Last week in church we were talking about Peter. In Matthew 14:22-36 Jesus walks on water in the midst of a storm, and calls Peter out of a boat to join him. Peter steps out of the boat and starts moving towards Jesus. But the passage says that when Peter saw the storm around him, he began to sink. When he takes his eyes off of Jesus, and notices the storm, and the waves, and the wind around him, he sinks. I ask God to help me trust all the time. I ask him, like Peter did, to call me out in faith to walk on water with him. But when he actually gives me the opportunity to walk with him, to trust him, I look not to his face, but instead notice the storms that surround me, and I sink. I think it is easy for me to ask things of God without really understanding what I am requesting. When I ask God to help me trust, or really to help me with anything, what I really mean is I would like my life to be calm and easy. I would like to wake up one day with all of the characteristics of Christ I didn’t have the day before. I don’t want to actually use any of my new found strength in Christ; I just want to know they’re in my arsenal.

If I am being really honest:

I want to be healed without first being broken
I want courage without having to face my fear,
I want hope without experiencing despair,
I want joy without knowing sorrow,
I want to trust without having to walk through a storm.
I want the end result in my life, but I reject the process to get there.


            This season I am in, this season of not knowing, of what feels like free falling, I reject it daily. I reject it because it is making me face things I don’t like about myself. I have realized how tightly I cling to control, how often I worry what others are thinking of my life choices, how scared I am to let go and just move forward, to trust God for the next right step.
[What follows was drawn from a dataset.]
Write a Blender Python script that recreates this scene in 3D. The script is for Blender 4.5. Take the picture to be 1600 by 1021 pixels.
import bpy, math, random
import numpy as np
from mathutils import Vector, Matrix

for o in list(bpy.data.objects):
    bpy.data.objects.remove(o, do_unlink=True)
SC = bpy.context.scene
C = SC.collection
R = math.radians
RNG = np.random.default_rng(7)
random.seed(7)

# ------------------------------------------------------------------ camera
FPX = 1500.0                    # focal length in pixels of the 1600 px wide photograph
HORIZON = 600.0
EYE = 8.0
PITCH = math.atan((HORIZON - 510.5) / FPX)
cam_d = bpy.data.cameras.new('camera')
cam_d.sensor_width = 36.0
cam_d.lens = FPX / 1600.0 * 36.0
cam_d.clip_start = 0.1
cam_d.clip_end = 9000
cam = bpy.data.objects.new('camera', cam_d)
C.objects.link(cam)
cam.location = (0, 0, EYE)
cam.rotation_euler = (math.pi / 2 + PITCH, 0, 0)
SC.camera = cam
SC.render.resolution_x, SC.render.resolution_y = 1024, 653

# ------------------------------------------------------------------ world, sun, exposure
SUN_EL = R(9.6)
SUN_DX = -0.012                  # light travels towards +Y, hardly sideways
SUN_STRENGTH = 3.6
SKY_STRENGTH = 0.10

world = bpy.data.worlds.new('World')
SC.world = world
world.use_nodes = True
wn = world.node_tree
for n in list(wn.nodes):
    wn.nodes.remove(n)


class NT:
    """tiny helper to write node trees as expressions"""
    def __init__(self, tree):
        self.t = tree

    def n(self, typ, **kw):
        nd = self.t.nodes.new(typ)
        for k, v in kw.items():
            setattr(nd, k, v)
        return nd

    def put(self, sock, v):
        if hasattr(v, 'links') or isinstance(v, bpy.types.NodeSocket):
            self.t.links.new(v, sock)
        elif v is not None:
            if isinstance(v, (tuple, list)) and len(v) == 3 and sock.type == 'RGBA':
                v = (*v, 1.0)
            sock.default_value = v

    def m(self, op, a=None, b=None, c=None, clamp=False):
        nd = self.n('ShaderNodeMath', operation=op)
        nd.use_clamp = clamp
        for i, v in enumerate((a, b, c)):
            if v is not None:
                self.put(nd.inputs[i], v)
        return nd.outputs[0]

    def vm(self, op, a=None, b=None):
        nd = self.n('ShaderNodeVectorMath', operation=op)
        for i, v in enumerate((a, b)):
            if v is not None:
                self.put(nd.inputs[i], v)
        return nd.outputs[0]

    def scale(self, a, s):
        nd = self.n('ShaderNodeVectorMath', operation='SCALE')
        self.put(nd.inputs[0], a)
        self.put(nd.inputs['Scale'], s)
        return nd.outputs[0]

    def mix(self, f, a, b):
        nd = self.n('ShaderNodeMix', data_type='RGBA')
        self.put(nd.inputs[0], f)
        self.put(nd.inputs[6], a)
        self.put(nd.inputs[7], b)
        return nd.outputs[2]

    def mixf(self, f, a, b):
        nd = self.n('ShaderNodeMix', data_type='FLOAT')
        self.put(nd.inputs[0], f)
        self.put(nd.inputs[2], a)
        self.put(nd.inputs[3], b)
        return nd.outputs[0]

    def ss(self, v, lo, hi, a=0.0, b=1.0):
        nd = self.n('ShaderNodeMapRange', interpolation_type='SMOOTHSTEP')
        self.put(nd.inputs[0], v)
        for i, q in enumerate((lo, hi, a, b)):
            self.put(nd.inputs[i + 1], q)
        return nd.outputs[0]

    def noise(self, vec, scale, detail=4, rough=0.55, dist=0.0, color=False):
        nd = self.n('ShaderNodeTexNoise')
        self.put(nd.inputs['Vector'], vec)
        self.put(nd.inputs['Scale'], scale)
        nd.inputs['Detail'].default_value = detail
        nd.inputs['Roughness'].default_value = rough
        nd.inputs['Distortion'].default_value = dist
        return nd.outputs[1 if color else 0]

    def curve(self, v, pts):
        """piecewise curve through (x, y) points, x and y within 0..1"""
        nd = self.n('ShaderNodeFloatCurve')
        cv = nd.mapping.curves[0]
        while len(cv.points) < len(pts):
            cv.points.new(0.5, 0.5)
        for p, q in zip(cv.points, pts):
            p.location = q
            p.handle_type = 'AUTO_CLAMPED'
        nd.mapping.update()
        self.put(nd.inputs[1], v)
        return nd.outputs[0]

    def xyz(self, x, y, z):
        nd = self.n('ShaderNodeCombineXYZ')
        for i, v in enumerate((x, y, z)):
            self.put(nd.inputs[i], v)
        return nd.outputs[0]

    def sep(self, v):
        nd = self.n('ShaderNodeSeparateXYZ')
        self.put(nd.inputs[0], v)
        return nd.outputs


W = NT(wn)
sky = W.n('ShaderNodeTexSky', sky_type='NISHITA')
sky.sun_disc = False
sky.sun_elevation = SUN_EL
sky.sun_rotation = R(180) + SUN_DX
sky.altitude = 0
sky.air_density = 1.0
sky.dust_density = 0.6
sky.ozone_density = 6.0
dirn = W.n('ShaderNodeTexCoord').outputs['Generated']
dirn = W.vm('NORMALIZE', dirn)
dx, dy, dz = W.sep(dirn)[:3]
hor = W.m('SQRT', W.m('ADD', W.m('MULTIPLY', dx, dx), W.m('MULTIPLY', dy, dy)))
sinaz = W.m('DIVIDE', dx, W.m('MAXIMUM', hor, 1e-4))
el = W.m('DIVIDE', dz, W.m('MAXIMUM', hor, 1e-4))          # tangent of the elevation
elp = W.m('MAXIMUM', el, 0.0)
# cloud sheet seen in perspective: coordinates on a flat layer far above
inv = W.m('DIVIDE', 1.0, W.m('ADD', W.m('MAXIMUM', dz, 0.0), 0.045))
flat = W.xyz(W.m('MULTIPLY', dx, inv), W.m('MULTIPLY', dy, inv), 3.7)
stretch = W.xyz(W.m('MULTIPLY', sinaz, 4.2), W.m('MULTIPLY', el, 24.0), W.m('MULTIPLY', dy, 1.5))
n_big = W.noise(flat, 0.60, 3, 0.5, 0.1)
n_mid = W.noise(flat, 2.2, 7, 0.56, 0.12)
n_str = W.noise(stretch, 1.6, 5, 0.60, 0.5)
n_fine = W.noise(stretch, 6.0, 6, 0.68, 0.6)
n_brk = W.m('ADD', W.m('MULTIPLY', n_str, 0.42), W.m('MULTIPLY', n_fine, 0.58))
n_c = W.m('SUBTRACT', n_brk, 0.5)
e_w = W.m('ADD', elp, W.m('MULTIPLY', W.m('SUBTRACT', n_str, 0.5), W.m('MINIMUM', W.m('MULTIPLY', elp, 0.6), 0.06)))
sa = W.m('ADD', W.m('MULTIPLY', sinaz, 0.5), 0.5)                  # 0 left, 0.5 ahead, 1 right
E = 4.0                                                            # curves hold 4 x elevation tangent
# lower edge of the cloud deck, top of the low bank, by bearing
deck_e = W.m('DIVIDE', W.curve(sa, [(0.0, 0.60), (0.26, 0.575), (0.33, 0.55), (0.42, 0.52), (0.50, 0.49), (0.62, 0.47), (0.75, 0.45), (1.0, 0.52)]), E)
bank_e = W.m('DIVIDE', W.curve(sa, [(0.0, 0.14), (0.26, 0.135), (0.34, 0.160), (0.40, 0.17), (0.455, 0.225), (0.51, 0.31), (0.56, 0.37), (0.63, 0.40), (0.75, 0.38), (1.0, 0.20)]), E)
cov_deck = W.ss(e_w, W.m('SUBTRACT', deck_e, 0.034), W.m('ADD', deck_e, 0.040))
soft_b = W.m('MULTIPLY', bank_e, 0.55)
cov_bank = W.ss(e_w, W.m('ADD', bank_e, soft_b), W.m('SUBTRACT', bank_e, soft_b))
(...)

But that is where I am. I am trusting for the next right step. I am slowly letting go control, and the more I give it up the more I realize I never had any to begin with. I don’t know what the next year, or even the next few months hold for me. I haven’t had any divine revelations, or obvious signs from the Lord as to what I should do next in life. I do know that I where ever I go, whatever I do God goes before me to prepare the way. I know that if I keep my eyes on him and not on the storms around me I can begin to trust without boarders, and walk wherever God leads me. I know I can be confident in God to show me the next right step.